Copy out the listing that follows exactly, dropping every picture.
-- BEGIN --
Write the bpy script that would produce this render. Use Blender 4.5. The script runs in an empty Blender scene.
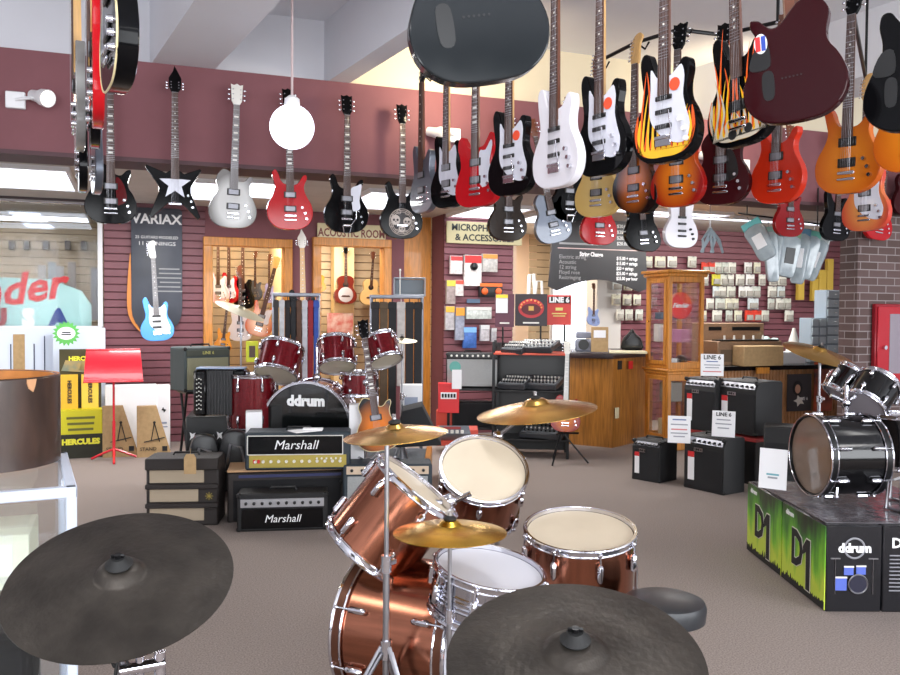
import bpy, math, random
from mathutils import Vector, Matrix
random.seed(7)
PI=math.pi; R=math.radians
sc=bpy.context.scene; col=sc.collection
# ---------------- camera frame ----------------
FPX=850.0; EYE=1.5; A=R(20.5); PIT=R(1.72); ROL=R(0.4)
zz=Vector((0,0,1)); hf=Vector((math.sin(A),math.cos(A),0)); r0=Vector((math.cos(A),-math.sin(A),0))
cw=hf*math.cos(PIT)-zz*math.sin(PIT); u0=zz*math.cos(PIT)+hf*math.sin(PIT)
cr=r0*math.cos(ROL)+u0*math.sin(ROL); cu=u0*math.cos(ROL)-r0*math.sin(ROL)
CAM=Vector((0,0,EYE))
def ray(px,py): return cw+cr*((px-450)/FPX)+cu*((337.5-py)/FPX)
def pix(px,py,d): return CAM+ray(px,py)*d
def on_z(px,py,z=0.0):
    q=ray(px,py); return CAM+q*((z-EYE)/q.z)
def on_y(px,py,Y):
    q=ray(px,py); return CAM+q*(Y/q.y)
def dep(p): return (Vector(p)-CAM).dot(cw)
def facing(p,yaw=0):            # rotation about z turning local -y to the viewer; yaw>0 turns the front to the viewer's left
    d=CAM-Vector(p); return math.atan2(d.x,-d.y)-R(yaw)
def frame(n,up=None):           # matrix whose local z is n
    n=Vector(n).normalized(); up=Vector(up) if up is not None else zz
    x=up.cross(n)
    if x.length<1e-4: x=Vector((1,0,0)).cross(n)
    x.normalize(); y=n.cross(x); return Matrix((x,y,n)).transposed().to_4x4()
def disc_normal(p,rho,ex,ey):   # normal of a round thing seen as an ellipse of ratio rho
    t=(CAM-Vector(p)).normalized(); e=(cr*ex+cu*ey); e=(e-t*e.dot(t)).normalized()
    return (t*rho+e*math.sqrt(max(0,1-rho*rho))).normalized()
# ---------------- materials ----------------
MATS={}
def lin(c):
    return tuple(((x/255)/12.92 if x/255<=0.04045 else (((x/255)+0.055)/1.055)**2.4) for x in c)
def mat(name,rgb,rough=.5,metal=0,coat=0,emit=0,spec=None,noise=0,nscale=20,bump=0,bscale=200,alpha=1,trans=0,rgb2=None,stretch=None):
    if name in MATS: return MATS[name]
    m=bpy.data.materials.new(name); m.use_nodes=True; nt=m.node_tree; b=nt.nodes['Principled BSDF']
    c=lin(rgb)+(1,)
    b.inputs['Base Color'].default_value=c; b.inputs['Roughness'].default_value=rough; b.inputs['Metallic'].default_value=metal
    b.inputs['Coat Weight'].default_value=coat; b.inputs['Coat Roughness'].default_value=.04
    if spec is not None: b.inputs['Specular IOR Level'].default_value=spec
    if emit: b.inputs['Emission Color'].default_value=c; b.inputs['Emission Strength'].default_value=emit
    if alpha<1: b.inputs['Alpha'].default_value=alpha
    if trans: b.inputs['Transmission Weight'].default_value=trans
    tc=nt.nodes.new('ShaderNodeTexCoord'); mp=nt.nodes.new('ShaderNodeMapping'); nt.links.new(tc.outputs['Object'],mp.inputs[0])
    if stretch: mp.inputs['Scale'].default_value=stretch
    if noise or rgb2:
        n=nt.nodes.new('ShaderNodeTexNoise'); n.inputs['Scale'].default_value=nscale; n.inputs['Detail'].default_value=4
        nt.links.new(mp.outputs[0],n.inputs['Vector'])
        rp=nt.nodes.new('ShaderNodeValToRGB'); rp.color_ramp.elements[0].position=.35; rp.color_ramp.elements[1].position=.65
        c2=lin(rgb2)+(1,) if rgb2 else tuple(min(1,x*(1+noise)) for x in c[:3])+(1,)
        c1=c if rgb2 else tuple(x*(1-noise) for x in c[:3])+(1,)
        rp.color_ramp.elements[0].color=c1; rp.color_ramp.elements[1].color=c2
        nt.links.new(n.outputs['Fac'],rp.inputs[0]); nt.links.new(rp.outputs[0],b.inputs['Base Color'])
    else:
        n=nt.nodes.new('ShaderNodeTexNoise'); n.inputs['Scale'].default_value=nscale; nt.links.new(mp.outputs[0],n.inputs['Vector'])
        ma=nt.nodes.new('ShaderNodeMath'); ma.operation='MULTIPLY_ADD'; ma.inputs[1].default_value=.06; ma.inputs[2].default_value=max(0,rough-.03)
        nt.links.new(n.outputs['Fac'],ma.inputs[0]); nt.links.new(ma.outputs[0],b.inputs['Roughness'])
    if bump:
        n2=nt.nodes.new('ShaderNodeTexNoise'); n2.inputs['Scale'].default_value=bscale; nt.links.new(mp.outputs[0],n2.inputs['Vector'])
        bp=nt.nodes.new('ShaderNodeBump'); bp.inputs['Strength'].default_value=bump; bp.inputs['Distance'].default_value=.01
        nt.links.new(n2.outputs['Fac'],bp.inputs['Height']); nt.links.new(bp.outputs[0],b.inputs['Normal'])
    MATS[name]=m; return m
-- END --
__ANSWER TO THE TASK__.
Write the bpy script that would produce this render. Use Blender 4.5. The script runs in an empty Blender scene.
import bpy, math, random
from mathutils import Vector, Matrix
random.seed(7)
PI=math.pi; R=math.radians
sc=bpy.context.scene; col=sc.collection
# ---------------- camera frame ----------------
FPX=850.0; EYE=1.5; A=R(20.5); PIT=R(1.72); ROL=R(0.4)
zz=Vector((0,0,1)); hf=Vector((math.sin(A),math.cos(A),0)); r0=Vector((math.cos(A),-math.sin(A),0))
cw=hf*math.cos(PIT)-zz*math.sin(PIT); u0=zz*math.cos(PIT)+hf*math.sin(PIT)
cr=r0*math.cos(ROL)+u0*math.sin(ROL); cu=u0*math.cos(ROL)-r0*math.sin(ROL)
CAM=Vector((0,0,EYE))
def ray(px,py): return cw+cr*((px-450)/FPX)+cu*((337.5-py)/FPX)
def pix(px,py,d): return CAM+ray(px,py)*d
def on_z(px,py,z=0.0):
    q=ray(px,py); return CAM+q*((z-EYE)/q.z)
def on_y(px,py,Y):
    q=ray(px,py); return CAM+q*(Y/q.y)
def dep(p): return (Vector(p)-CAM).dot(cw)
def facing(p,yaw=0):            # rotation about z turning local -y to the viewer; yaw>0 turns the front to the viewer's left
    d=CAM-Vector(p); return math.atan2(d.x,-d.y)-R(yaw)
def frame(n,up=None):           # matrix whose local z is n
    n=Vector(n).normalized(); up=Vector(up) if up is not None else zz
    x=up.cross(n)
    if x.length<1e-4: x=Vector((1,0,0)).cross(n)
    x.normalize(); y=n.cross(x); return Matrix((x,y,n)).transposed().to_4x4()
def disc_normal(p,rho,ex,ey):   # normal of a round thing seen as an ellipse of ratio rho
    t=(CAM-Vector(p)).normalized(); e=(cr*ex+cu*ey); e=(e-t*e.dot(t)).normalized()
    return (t*rho+e*math.sqrt(max(0,1-rho*rho))).normalized()
# ---------------- materials ----------------
MATS={}
def lin(c):
    return tuple(((x/255)/12.92 if x/255<=0.04045 else (((x/255)+0.055)/1.055)**2.4) for x in c)
def mat(name,rgb,rough=.5,metal=0,coat=0,emit=0,spec=None,noise=0,nscale=20,bump=0,bscale=200,alpha=1,trans=0,rgb2=None,stretch=None):
    if name in MATS: return MATS[name]
    m=bpy.data.materials.new(name); m.use_nodes=True; nt=m.node_tree; b=nt.nodes['Principled BSDF']
    c=lin(rgb)+(1,)
    b.inputs['Base Color'].default_value=c; b.inputs['Roughness'].default_value=rough; b.inputs['Metallic'].default_value=metal
    b.inputs['Coat Weight'].default_value=coat; b.inputs['Coat Roughness'].default_value=.04
    if spec is not None: b.inputs['Specular IOR Level'].default_value=spec
    if emit: b.inputs['Emission Color'].default_value=c; b.inputs['Emission Strength'].default_value=emit
    if alpha<1: b.inputs['Alpha'].default_value=alpha
    if trans: b.inputs['Transmission Weight'].default_value=trans
    tc=nt.nodes.new('ShaderNodeTexCoord'); mp=nt.nodes.new('ShaderNodeMapping'); nt.links.new(tc.outputs['Object'],mp.inputs[0])
    if stretch: mp.inputs['Scale'].default_value=stretch
    if noise or rgb2:
        n=nt.nodes.new('ShaderNodeTexNoise'); n.inputs['Scale'].default_value=nscale; n.inputs['Detail'].default_value=4
        nt.links.new(mp.outputs[0],n.inputs['Vector'])
        rp=nt.nodes.new('ShaderNodeValToRGB'); rp.color_ramp.elements[0].position=.35; rp.color_ramp.elements[1].position=.65
        c2=lin(rgb2)+(1,) if rgb2 else tuple(min(1,x*(1+noise)) for x in c[:3])+(1,)
        c1=c if rgb2 else tuple(x*(1-noise) for x in c[:3])+(1,)
        rp.color_ramp.elements[0].color=c1; rp.color_ramp.elements[1].color=c2
        nt.links.new(n.outputs['Fac'],rp.inputs[0]); nt.links.new(rp.outputs[0],b.inputs['Base Color'])
    else:
        n=nt.nodes.new('ShaderNodeTexNoise'); n.inputs['Scale'].default_value=nscale; nt.links.new(mp.outputs[0],n.inputs['Vector'])
        ma=nt.nodes.new('ShaderNodeMath'); ma.operation='MULTIPLY_ADD'; ma.inputs[1].default_value=.06; ma.inputs[2].default_value=max(0,rough-.03)
        nt.links.new(n.outputs['Fac'],ma.inputs[0]); nt.links.new(ma.outputs[0],b.inputs['Roughness'])
    if bump:
        n2=nt.nodes.new('ShaderNodeTexNoise'); n2.inputs['Scale'].default_value=bscale; nt.links.new(mp.outputs[0],n2.inputs['Vector'])
        bp=nt.nodes.new('ShaderNodeBump'); bp.inputs['Strength'].default_value=bump; bp.inputs['Distance'].default_value=.01
        nt.links.new(n2.outputs['Fac'],bp.inputs['Height']); nt.links.new(bp.outputs[0],b.inputs['Normal'])
    MATS[name]=m; return m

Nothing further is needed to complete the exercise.